God’s Humor

in As we wait / January 30, 2018

Do not let your adornment be merely outward—arranging the hair, wearing gold, or putting on fine apparel— rather let it be the hidden person of the heart, with the incorruptible beauty of a gentle and quiet spirit, which is very precious in the sight of God. -- 1 Peter 3:3-4

Our God has a great sens of humor. He made a donkey talk just to teach a lesson to Balam the corrupt prophet. He raised up a tree overnight and dry it up the next day also to teach a lesson to his reluctant servant Jonah. It sounds funny when you think about it; except it is less hilarious when you happen to be the subject of His humor.

A few months ago I had the most obnoxious experience with my husband’s cousin. He wanted to share something he had received from the Lord. He related a few dreams he had and finally told me with some very harsh words that I have a problem of character and that I would not let the Lord transform me. No need to tell you that this meeting ended up not in a very friendly way. Not that much because of what was said, but more because of who said it and how it was said.

Of all the brothers and sisters around us, it was the good pleasure of our God to choose the most cantankerous brother to carry His message. Of course he did what he usually does: try to use the word of God to beat up and trample. And I did what I usually do: push back.
I was mad, I was hurt, I was revolted when I left. It took a lot of prayers, and meditation of the words to overcome this sad situation.

At some point though, and after a deep introspection I came to realize that God couldn’t have chosen a better way to open my eyes and point out what He wanted to correct in my life : the urge to always reply even in situations where I know full well that I should keep silent and let the Lord vindicate me. The tendency that I had to loose my temper over things that could be dealt smoothly and more over, the way to react when I feel frustrated and how negatively this could affect my family. How much the Lord knows His children, and how much He desires for us to be perfect as He is perfect!

As you may have guessed the brother did not appreciate much my contentious retorts. He had the divine inspiration to call for a third party to step in. During this mediation he hopefully came to understand that he had his own shortcomings, and should take his part of responsibilities in what happen. Though he never confessed it openly and never apologized, I forgave him.

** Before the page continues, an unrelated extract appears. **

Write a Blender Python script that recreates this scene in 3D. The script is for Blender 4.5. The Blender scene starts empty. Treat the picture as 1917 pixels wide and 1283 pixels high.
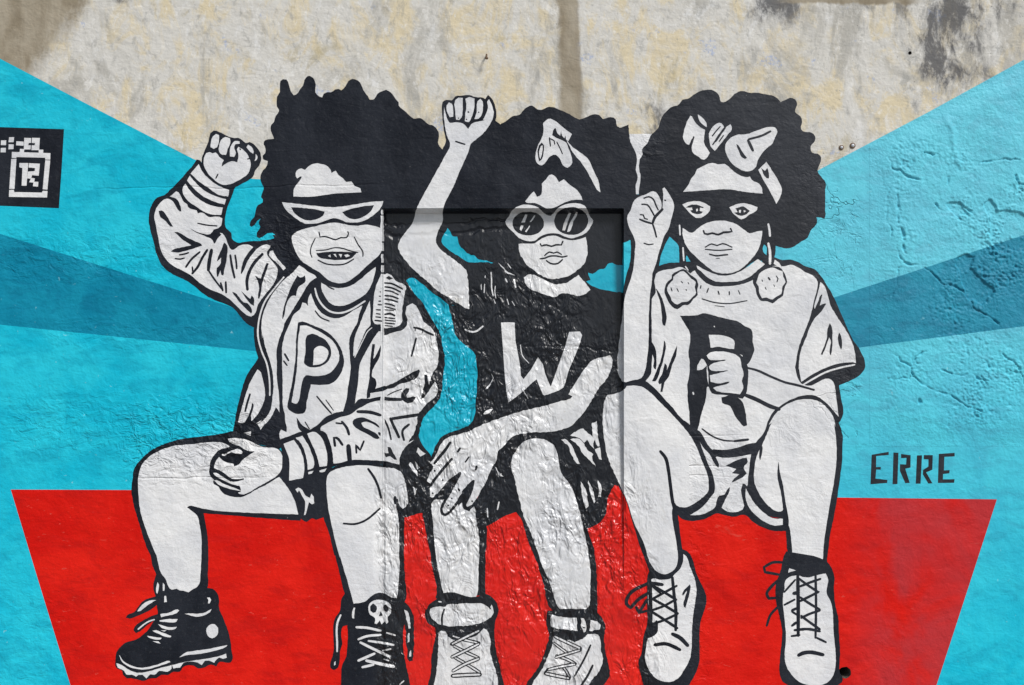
import bpy, math, random
from mathutils import Vector
from mathutils.geometry import delaunay_2d_cdt

# ---------------------------------------------------------------- survey of the wall
# One survey unit ("px") is 1/450 m on the wall face.  (958.5, 641.5) lies straight in front of the camera.
U = 450.0
CX, CY = 958.5, 641.5
GROUND = 1345.0                       # where the wall meets the pavement
EYE = (GROUND - CY) / U               # camera height, 1.56 m
DIST = 4.3                            # camera to wall face, m

scene = bpy.context.scene
col = scene.collection

# ---------------------------------------------------------------- camera
cam_d = bpy.data.cameras.new('camera')
cam = bpy.data.objects.new('camera', cam_d)
col.objects.link(cam)
cam.location = (0, -DIST, EYE)
cam.rotation_euler = (math.radians(90), 0, 0)
cam_d.sensor_width = 36
cam_d.lens = 36 * DIST / (1917 / U)
cam_d.clip_end = 2000
scene.camera = cam

# ---------------------------------------------------------------- sky and sun (soft light from the upper right)
SUN_EL, SUN_AZ = math.radians(43), math.radians(37)     # azimuth measured from the wall normal towards the right
world = bpy.data.worlds.new('World')
scene.world = world
world.use_nodes = True
wn = world.node_tree.nodes
sky = wn.new('ShaderNodeTexSky')
sky.sky_type = 'NISHITA'
sky.sun_disc = False
sky.sun_elevation = SUN_EL
sky.sun_rotation = math.pi - SUN_AZ
sky.air_density = 1.0
sky.dust_density = 1.2
sky.ozone_density = 1.0
wn['Background'].inputs['Strength'].default_value = 0.08
veil = wn.new('ShaderNodeHueSaturation')                 # thin overcast: the sky is paler than a clear one
veil.inputs['Saturation'].default_value = 0.5
world.node_tree.links.new(sky.outputs['Color'], veil.inputs['Color'])
world.node_tree.links.new(veil.outputs['Color'], wn['Background'].inputs['Color'])

sun_d = bpy.data.lights.new('sun', 'SUN')
sun_d.energy = 2.7
sun_d.angle = math.radians(15)
sun_d.color = (1.0, 0.975, 0.94)
sun = bpy.data.objects.new('sun', sun_d)
col.objects.link(sun)
sdir = Vector((math.sin(SUN_AZ) * math.cos(SUN_EL), -math.cos(SUN_AZ) * math.cos(SUN_EL), math.sin(SUN_EL)))
sun.rotation_euler = sdir.to_track_quat('Z', 'Y').to_euler()
sun.location = (4, -6, 7)

vs = scene.view_settings
vs.view_transform = 'Standard'
vs.look = 'None'
vs.exposure = 0.30
scene.render.engine = 'CYCLES'
scene.cycles.max_bounces = 4
scene.cycles.diffuse_bounces = 2
scene.cycles.glossy_bounces = 2
vs.gamma = 1.0
vs.use_curve_mapping = False

# ---------------------------------------------------------------- small node-expression helper
class X:
    """socket wrapper: arithmetic on it makes Math nodes"""
    def __init__(s, nt, sock):
        s.nt, s.s = nt, sock
    def _m(s, op, *a, clamp=False):
        n = s.nt.nodes.new('ShaderNodeMath'); n.operation = op; n.use_clamp = clamp
        for i, v in enumerate((s,) + a):
            if isinstance(v, X): s.nt.links.new(v.s, n.inputs[i])
            else: n.inputs[i].default_value = v
        return X(s.nt, n.outputs[0])
    def __add__(s, o): return s._m('ADD', o)
    __radd__ = __add__
    def __sub__(s, o): return s._m('SUBTRACT', o)
    def __rsub__(s, o): return (s * -1.0) + o
    def __mul__(s, o): return s._m('MULTIPLY', o)
    __rmul__ = __mul__
    def pow(s, o): return s._m('POWER', o)
    def abs(s): return s._m('ABSOLUTE')
    def min(s, o): return s._m('MINIMUM', o)
    def max(s, o): return s._m('MAXIMUM', o)
    def step(s, a, b):
        """smooth 0..1 between a and b"""
        n = s.nt.nodes.new('ShaderNodeMapRange'); n.interpolation_type = 'SMOOTHSTEP'
        s.nt.links.new(s.s, n.inputs[0])
        n.inputs[1].default_value = a; n.inputs[2].default_value = b
        n.inputs[3].default_value = 0; n.inputs[4].default_value = 1
        return X(s.nt, n.outputs[0])

class Surf:
    """coordinate and texture access for one node tree; everything is tied to the place on the wall"""
    def __init__(s, nt):
        s.nt = nt
        g = nt.nodes.new('ShaderNodeNewGeometry')
        s.pos = g.outputs['Position']
        sep = nt.nodes.new('ShaderNodeSeparateXYZ')
        nt.links.new(s.pos, sep.inputs[0])
        s.x, s.y, s.z = (X(nt, sep.outputs[i]) for i in range(3))
        s.u = s.x * U + CX
        s.v = s.z * -U + (CY + EYE * U)
    def vec(s, sx=1, sy=1, sz=1, off=0.0):
        m = s.nt.nodes.new('ShaderNodeMapping')
        s.nt.links.new(s.pos, m.inputs[0])
        m.inputs['Scale'].default_value = (sx, sy, sz)
        m.inputs['Location'].default_value = (off, off * 0.7, off * 1.3)
        return m.outputs[0]
    def noise(s, scale, detail=2.0, rough=0.5, dist=0.0, stretch=(1, 1, 1), off=0.0):
        n = s.nt.nodes.new('ShaderNodeTexNoise')
        s.nt.links.new(s.vec(*stretch, off=off), n.inputs['Vector'])
        n.inputs['Scale'].default_value = scale; n.inputs['Detail'].default_value = detail
        n.inputs['Roughness'].default_value = rough; n.inputs['Distortion'].default_value = dist
        return X(s.nt, n.outputs[0])
    def cracks(s, scale, warp=0.35, off=0.0):
        n = s.nt.nodes.new('ShaderNodeTexVoronoi'); n.feature = 'DISTANCE_TO_EDGE'
        nn = s.nt.nodes.new('ShaderNodeTexNoise'); nn.inputs['Scale'].default_value = 5.0; nn.inputs['Detail'].default_value = 4
        s.nt.links.new(s.vec(off=off), nn.inputs['Vector'])
        mx = s.nt.nodes.new('ShaderNodeMix'); mx.data_type = 'VECTOR'; mx.inputs[0].default_value = warp
        s.nt.links.new(s.vec(off=off), mx.inputs[4]); s.nt.links.new(nn.outputs[1], mx.inputs[5])
        s.nt.links.new(mx.outputs[1], n.inputs['Vector'])
        n.inputs['Scale'].default_value = scale
        return X(s.nt, n.outputs['Distance'])
    def box(s, u0, u1, v0, v1, soft):
        a = s.u.step(u0 - soft, u0 + soft); b = s.u.step(u1 + soft, u1 - soft)
        c = s.v.step(v0 - soft, v0 + soft); d = s.v.step(v1 + soft, v1 - soft)
        return a * b * c * d
    def mix(s, fac, a, b):
        m = s.nt.nodes.new('ShaderNodeMix'); m.data_type = 'RGBA'
        if isinstance(fac, X): s.nt.links.new(fac.s, m.inputs[0])
        else: m.inputs[0].default_value = fac
        for i, c in ((6, a), (7, b)):
            if isinstance(c, tuple): m.inputs[i].default_value = (*c, 1) if len(c) == 3 else c
            else: s.nt.links.new(c, m.inputs[i])
        return m.outputs[2]

NL, NR, NT = 716.0, 1168.0, 390.0        # edges of the walled-up doorway (survey units)
SPLIT = 1425.0                            # right of this the render is blistered and cracked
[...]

Today I look back to what happen with a smile. I got rebuked by someone who ironically couldn’t see the plank in his own eye. Was it unpleasant? absolutely. Was it humiliating? I certainly was. Did I draw from it what the Lord wanted to teach me? I did. I keep on praying steadfastly for a gentle and quiet spirit. And I know my Lord is working a miracle in my life, and in the end, that is all that really matters!